Solar Culture Gallery, Saturday, April 5

Frequent comparisons to Arcade Fire and The Mamas and the Papas seem apt, but Bodies of Water must get sick of being compared to Polyphonic Spree.

True, the Los Angeles quartet's palpable energy and--especially--their orchestral, often nonverbal vocals invite the comparison. But unlike that Texas mega-troupe, Bodies of Water don't rely on irony or camp to hook a skeptical listener. Their music is also darker, more of this world.

It's not religious in any recognizable way, despite repeated props to gospel quartets as the band's inspiration. In fact, you'll listen in vain for even a hint of a gospel sound. Intriguingly, David and Meredith Metcalf--the Mennonite duo that formed the band--focus on what David refers to as "corporeal imagery in Christianity." Hands, fingers, blood and other physical aspects of humanity surface in reassuring ways throughout his lyrics, linking their message viscerally to the listener.
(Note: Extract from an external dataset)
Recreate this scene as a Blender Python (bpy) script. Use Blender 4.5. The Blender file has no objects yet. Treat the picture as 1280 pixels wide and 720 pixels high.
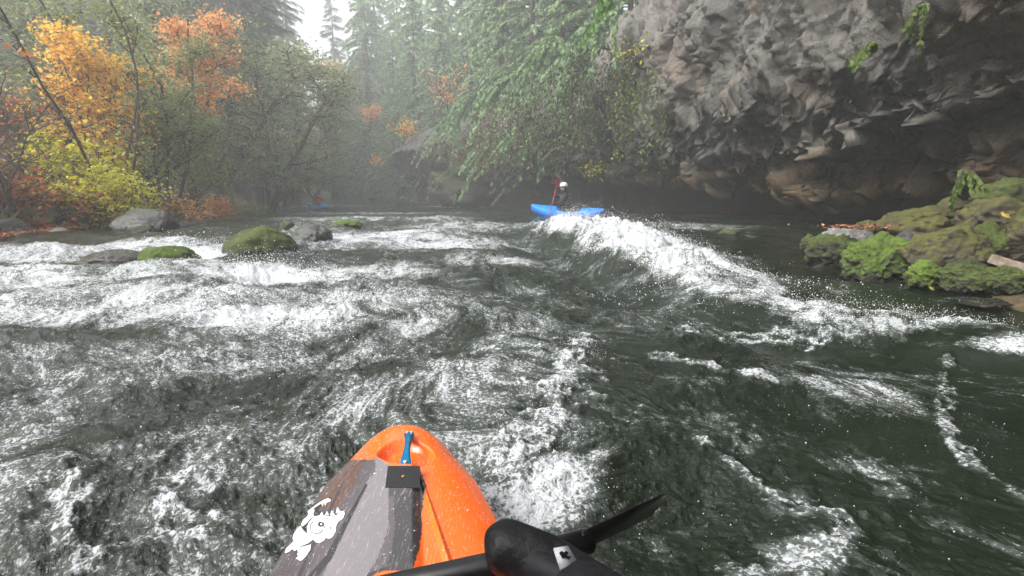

The best example in Saturday night's set was the rousing closer, "These Are the Eyes," from the band's recent release, Ears Will Pop and Eyes Will Blink. It had the character of an aerobic workout, but the music didn't miss a step, even though the arrangement was among the most complex in a set full of mind-boggling intricacies, from the Doobie Brothers-like sunny nature of the proggy instrumental opener, through occasional, tempo-shifting hard rock breaks and Brazilian-influenced guitar riffs.

Even broader eclecticism distinguishes Phoenicians What Laura Says Thinks and Feels. Their set was a fireworks display of ideas; blink, and you'd miss something really cool. Impossible to categorize, the band wafted essences of Hall and Oates, Rudy Vallée, Faith No More, the Yardbirds, the Red Hot Chili Peppers and an Eastern European ethnic band--all yanked into the 21st century with a unique, postmodern twist and fixed, like decorative pieces of a mosaic, in the band's own matrix of indie rock, prog rock and blues.

First opener B4skin's over-the-top performance-art set featured a singer of punk-minimalist lyrics (often pointedly offensive) and a guitarist with heaps of effects and pre-recorded tracks. Live! Nude! Girls! danced within scrim boxes, like the costumed musicians' alter egos. The project, alas, seems to lack a point beyond, maybe, general decadence--but in context, it balanced the redemption of Bodies of Water.